Please give up your seats for articles less able to stand | Mind your language | Jesús Romero-Trillo

Please give up your seats for articles less able to stand | Mind your language


Anything and everything is ‘yours’ these days – it’s a relentless barrage of personalisation

“Welcome aboard your 17.53 London Overground service to Stratford. Your estimated arrival time is 18.54. Please keep your personal belongings with you at all times. CCTV is in operation for your personal safety and security. Your next stop is Kew Gardens. Above your seats you will see posters advertising upgrades for your mobile, online dating sites helping you find your partner, and an on-demand TV box which lets you watch your favourite shows at your convenience. Adjacent to your seats you will find a safety notice for your information. Please don’t hesitate to find me located towards the middle of your train should you require any assistance during your journey.”

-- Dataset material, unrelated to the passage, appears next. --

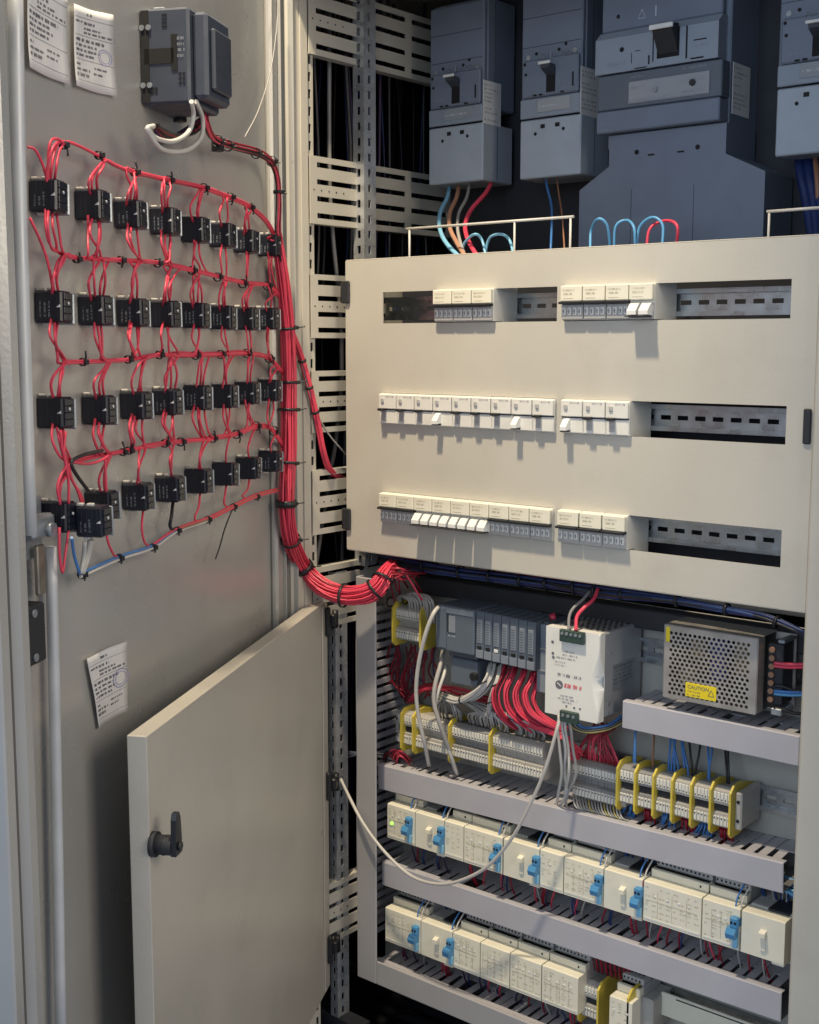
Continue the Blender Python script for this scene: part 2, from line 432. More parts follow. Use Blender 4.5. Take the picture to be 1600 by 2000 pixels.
for py in (570, 1013):
    z = atY(681, py, 0).z
    h = MB().cbox((-0.006, -0.005, z-0.0175), (0.0095, -0.0002, z+0.0165), 0.0015)
    h.cyl((-0.0065, 0.001, z-0.016), (-0.0065, 0.001, z+0.015), 0.0042, n=12)
    h.build('hinge', 'soft_black', pan, True)
zc = atY(1583, 833, 0).z
MB().cbox((XR-0.0115, -0.0035, zc-0.021), (XR-0.0015, -0.0002, zc+0.021), 0.0015).build('latch', 'soft_black', pan, True)

# ---------------------------------------------------------------- rails behind the windows
def din_rail(x0, x1, z, y, label, h=0.035, extra=True):
    t = thing('mounting_rail', label, 'rail', ((x0+x1)/2, y, z-h/2))
    xs = [x0]; x = x0+0.008
    while x+0.016 < x1: xs += [x, x+0.015]; x += 0.025
    xs.append(x1)
    b = MB().plate(xs, [z-0.0125, z-0.003, z+0.003, z+0.0125], lambda i, j: j == 1 and i % 2 == 1, y, y+0.001)
    for s in (-1, 1):
        za, zb = z+s*0.0125, z+s*0.0175
        b.box((x0, y-0.0075, min(za, za-s*0.001)), (x1, y, max(za, za-s*0.001)))
        b.box((x0, y-0.0085, min(za, zb)), (x1, y-0.0075, max(za, zb)))
    b.build('rail_profile', 'rail_steel', t, True)
    sc = MB()
    for q in (x0+0.02, x1-0.03):
        sc.cyl((q, y-0.0002, z), (q, y-0.003, z), 0.0042, n=10)
    sc.build('fixing_screw', 'zinc', t, True)
    return t
for i, nm in enumerate(('top', 'middle', 'bottom')):
    din_rail(0.03, 0.735, Z1-0.15*i, 0.058, 'galvanised mounting rail behind the %s row of panel windows' % nm)
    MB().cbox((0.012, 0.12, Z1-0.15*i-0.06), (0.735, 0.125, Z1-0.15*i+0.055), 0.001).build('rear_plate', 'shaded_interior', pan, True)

# ---------------------------------------------------------------- breakers in the windows
YF = -0.0055; XS = -0.0038
def breaker_housing(w):
    b = MB()
    b.prism([(YF, -0.0222), (YF+0.002, -0.0228), (0.016, -0.0228), (0.017, -0.042), (0.052, -0.042), (0.052, 0.042), (0.017, 0.042), (0.016, 0.0228), (YF+0.002, 0.0228), (YF, 0.0222)], 'x', -w/2, w/2)
    return b
hs2 = breaker_housing(0.0344).mesh('housing', 'mcb_white')
# RCBO pieces (middle row)
face_up = MB().cbox((-0.0166, YF-0.0042, 0.0), (0.0166, YF+0.001, 0.0218), 0.0010).mesh('upper_face', 'mcb_white')
face_lo = MB().cbox((-0.0166, YF-0.0016, -0.0218), (0.0166, YF+0.001, -0.0020), 0.0008).mesh('lower_face', 'mcb_white')
groove = MB().box((-0.0168, YF-0.0005, -0.0020), (0.0168, YF+0.0006, 0.0)).mesh('groove', 'soft_black')
testb = MB().cbox((-0.0028, YF-0.0062, -0.0035), (0.0028, YF-0.0040, 0.0035), 0.0008).mesh('test_button', 'mcb_grey')
lever_on = MB().cbox((-0.0052, YF-0.0130, -0.0018), (0.0052, YF-0.001, 0.0018), 0.0009).mesh('lever', 'black')
plate_on = MB().cbox((-0.0046, YF-0.0028, -0.0175), (0.0046, YF-0.0005, -0.0022), 0.0006).mesh('switch_window', 'mcb_grey')
lv = MB(); lv.prism([(YF-0.001, -0.0020), (YF-0.007, -0.006), (YF-0.0130, -0.0135), (YF-0.0130, -0.0185), (YF-0.001, -0.0175)], 'x', -0.0048, 0.0048)
lever_off = lv.mesh('lever', 'toggle_white')
lbar = MB().cbox((-0.0048, YF-0.0132, -0.0205), (0.0048, YF-0.0008, -0.0188), 0.0005).mesh('lever_shadow_gap', 'soft_black')  # black bar stands in for the shadow under the lowered lever
tx = MB(); strokes(tx, (-0.002, YF-0.0044, 0.0172), (1, 0, 0), (0, 0, 1), 0.015, 0.0022, random.Random(3)); t_rcbo = tx.mesh('rating_print', 'ink_soft')
def rcbo(x, z, off, label, grp):
    t = thing('circuit_breaker', label, 'circuit breaker', (x+XS, 0, z), 0, grp)
    part('housing', hs2, t); part('upper_face', face_up, t); part('lower_face', face_lo, t); part('groove', groove, t)
    part('test_button', testb, t, (-0.008, 0, 0.0125)); part('rating_print', t_rcbo, t)
    if off:
        part('lever', lever_off, t, (-0.007, 0, 0)); part('lever_shadow', lbar, t, (-0.007, 0, 0))
    else:
        part('switch_window', plate_on, t, (-0.007, 0, 0)); part('lever', lever_on, t, (-0.007, 0, -0.001))
    return t
for i in range(9):
    off = i in (3, 7)
    d = {3: 'white breaker with its lever down, left one of two in the nine-unit middle row', 7: 'white breaker with its lever down, right one of two in the nine-unit middle row'}
    rcbo(0.0770+0.0348*(i+0.5), -0.0800, off, d.get(i, 'white breaker with black lever up, %s of nine in the middle row left group' % ORD[i]), 'residual current breakers in the middle window row')
for i in range(3):
    off = i == 0
    rcbo(0.4015+0.0348*(i+0.5), -0.0797, off, ['white breaker with lever down, left end of the three-unit middle group', 'white breaker with lever up in the centre of the three-unit middle group',
         'white breaker with lever up beside the empty part of the middle window'][i], 'residual current breakers in the middle window row')
# two-pole miniature breakers (top and bottom rows)
mcb_lab = MB().cbox((-0.0167, YF-0.0075, 0.0015), (0.0167, YF+0.001, 0.0222), 0.0012).mesh('label_face', 'cream')
mcb_bar = MB().cbox((-0.0170, YF-0.0115, -0.0020), (0.0170, YF-0.0002, 0.0013), 0.0007).mesh('lever_bar', 'black')
mcb_low = MB().cbox((-0.0166, YF-0.0035, -0.0218), (0.0166, YF+0.001, -0.0022), 0.0008).mesh('lower_face', 'mcb_grey')
wd = MB()
for xx in (-0.0125, -0.0040, 0.0045, 0.0130-0.001):
    wd.cbox((xx-0.0026, YF-0.0044, -0.0165), (xx+0.0026, YF-0.0030, -0.0062), 0.0005)
mcb_win = wd.mesh('pole_window', 'mcb_white')
wd = MB()
for xx in (-0.0125, -0.0040, 0.0045, 0.0120):
    wd.box((xx-0.0007, YF-0.0047, -0.0145), (xx+0.0007, YF-0.0042, -0.0085)); wd.box((xx-0.0022, YF-0.0047, -0.0118), (xx+0.0010, YF-0.0042, -0.0106))
mcb_mark = wd.mesh('pole_mark', 'ink_soft')
tog = MB()
for xx in (-0.0085, 0.0085):
    tog.prism([(YF-0.001, -0.001), (YF-0.0075, -0.0035), (YF-0.0150, -0.0120), (YF-0.0150, -0.0172), (YF-0.001, -0.0185)], 'x', xx-0.0066, xx+0.0066)
mcb_tog = tog.mesh('lever', 'toggle_white')
tb = MB().cbox((-0.0160, YF-0.0190, -0.0200), (0.0160, YF-0.001, -0.0186), 0.0005).mesh('lever_tie', 'soft_black')
prints = []
for k in range(4):
    q = MB(); rn = random.Random(20+k)
    strokes(q, (-0.0125, YF-0.0077, 0.0150), (1, 0, 0), (0, 0, 1), 0.020, 0.0022, rn); strokes(q, (-0.0115, YF-0.0077, 0.0100), (1, 0, 0), (0, 0, 1), 0.017, 0.0026, rn)
    q.box((-0.0115, YF-0.00775, 0.0052), (0.004, YF-0.0076, 0.0057))
    prints.append(q.mesh('rating_print', 'module_label'))
def mcb(x, z, off, label, grp):
    t = thing('circuit_breaker', label, 'circuit breaker', (x+XS, 0, z), 0, grp)
    part('housing', hs2, t); part('label_face', mcb_lab, t); part('lower_face', mcb_low, t); part('rating_print', random.choice(prints), t)
    if off:
        part('lever', mcb_tog, t); part('lever_tie', tb, t)
    else:
        part('lever', mcb_bar, t); part('pole_window', mcb_win, t); part('pole_mark', mcb_mark, t)
    return t
for i in range(3):
    mcb(0.1830+0.0347*(i+0.5), 0.0712, False, ['cream two-pole breaker beside the empty left end of the top window', 'cream two-pole breaker in the centre of the top row three-unit group', 'cream two-pole breaker right end of the top row three-unit group'][i], 'two-pole breakers in the top window row')
for i in range(4):
    off = i == 3
    mcb(0.3998+0.0347*(i+0.5), 0.0712, off, 'cream two-pole breaker with white levers down in the top row' if off else 'cream two-pole breaker, %s from left in the top row four-unit group' % ORD[i], 'two-pole breakers in the top window row')
for i in range(9):
    off = i in (2, 3, 4, 5)
    mcb(0.0800+0.0344*(i+0.5), -0.2300, off, ('cream two-pole breaker with white levers down, %s of nine in bottom row' if off else 'cream two-pole breaker with black lever bar, %s of nine in bottom row') % ORD[i], 'two-pole breakers in the bottom window row')
for i in range(3):
    mcb(0.4000+0.0356*(i+0.5), -0.2295, False, ['cream two-pole breaker, left end of the bottom row three-unit group', 'cream two-pole breaker, centre of the bottom row three-unit group', 'cream two-pole breaker beside the empty part of the bottom window'][i], 'two-pole breakers in the bottom window row')

# wire stand-offs on top of the panel
def standoff(x0, x1, xm, label):
    pa, pb = atY(x0, 437, 0.03), atY(x1, 434 if x1 < 1200 else 409, 0.03)
    zt = (pa.z+pb.z)/2 if x1 < 1200 else pa.z
    t = thing('wire_bracket', label, 'bracket', (pa.x, 0.03, ZT))
    MB().cyl((pa.x-0.003, 0.03, zt), (pb.x+0.003, 0.03, zt), 0.0019, n=8).build('rail', 'wire_white', t, True)
    for x in xm:
        q = atY(x, 470, 0.03).x
        MB().cyl((q, 0.03, ZT-0.03), (q, 0.03, zt-0.0018), 0.0016, n=8).build('post', 'wire_white', t, True)
standoff(797, 1117, (800, 1005, 1114), 'thin white wire bracket above the left half of the cover panel')
pa = atY(1503, 413, 0.03)
t = thing('wire_bracket', 'thin white wire bracket at the right end above the cover panel', 'bracket', (pa.x, 0.03, ZT))
MB().cyl((pa.x-0.003, 0.03, pa.z), (0.74, 0.03, pa.z+0.0005), 0.0019, n=8).build('rail', 'wire_white', t, True)
MB().cyl((pa.x, 0.03, ZT-0.03), (pa.x, 0.03, pa.z-0.0018), 0.0016, n=8).build('post', 'wire_white', t, True)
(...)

OK, so not all of that was actually said over the Tannoy on the 17.53 from Richmond to Stratford yesterday, but between the announcements, the ads and the safety notices, it was a barrage of personalisation. It was exhausting. How have we come to this, where anything and everything is yours regardless of whether you’ve bought it, care about it or would worry if it carried on existing without you? That train, for example. It wasn’t mine – or yours if you were on it too. The 17.53 would still have departed from Richmond and got on with the journey to Stratford if I’d stayed at home. Or if I’d turned up, had a change of heart and taken the District line instead.

And I wasn’t getting off at Kew Gardens, so that wasn’t my stop. It turned out to be hers, that lady sitting next to me. She got off at Kew. I wasn’t planning on going all the way to Stratford either, so 18.54 wasn’t my estimated arrival time. I’d be off at 18.06 at the latest, and ordering a G&T in an Acton pub by 18.23.

Is this a way, I wonder, to make us feel valued and included as customers and passengers? Or to shift responsibility on to us in the hope that we’ll be less aggressive if something goes wrong? That might explain the obsequious train announcements. It’s kind of your problem, they say. But the adverts? I wonder if they are coaxing you towards spending money on something by telling you that you’re halfway to owning it. Your partner, your mobile upgrade, your TV on demand. Pay for these things. They’re being stored for you in a vault marked “yours”. All you need to do is click and collect.

I’m no longer convinced. It might have been clever and effective when just a few things were personalised and singled out as yours, making you feel special. Just think how fresh “only at your M&S” once sounded, way back when, before the second person possessive pronoun was attached to every other commodity and experience on earth as well. This year, TK Maxx’s Christmas advert wants you to “love your Christmas”. It’s gone too far. It’s too much pressure. I’m keeping all my personal belongings with me at all times, and they’re weighing me down.

The pressure needs releasing. I’d like to see a return of simple old articles, definite and indefinite. It’s not going to be easy. With the unstoppable rise of your, poor old “the” and “a” are falling into unemployment. “Use PIN pad to complete transaction,” spat the WH Smith self-service checkout at me the other day. Two jobs there for a very willing “the”. Or even – and this is the ideal – one job for “the” and one for “your”. Since the PIN pad belongs to WH Smith but this particular transaction was mine, it would be reasonable for the machine to instruct: “Use the PIN pad to complete your transaction.”

To achieve that happy coalition, we first need to make some space for definite and indefinite articles. Please give up your seats for articles less able to stand. I want to get on the 17.53, use the PIN pad, find a partner and enjoy the journey. Are you with me?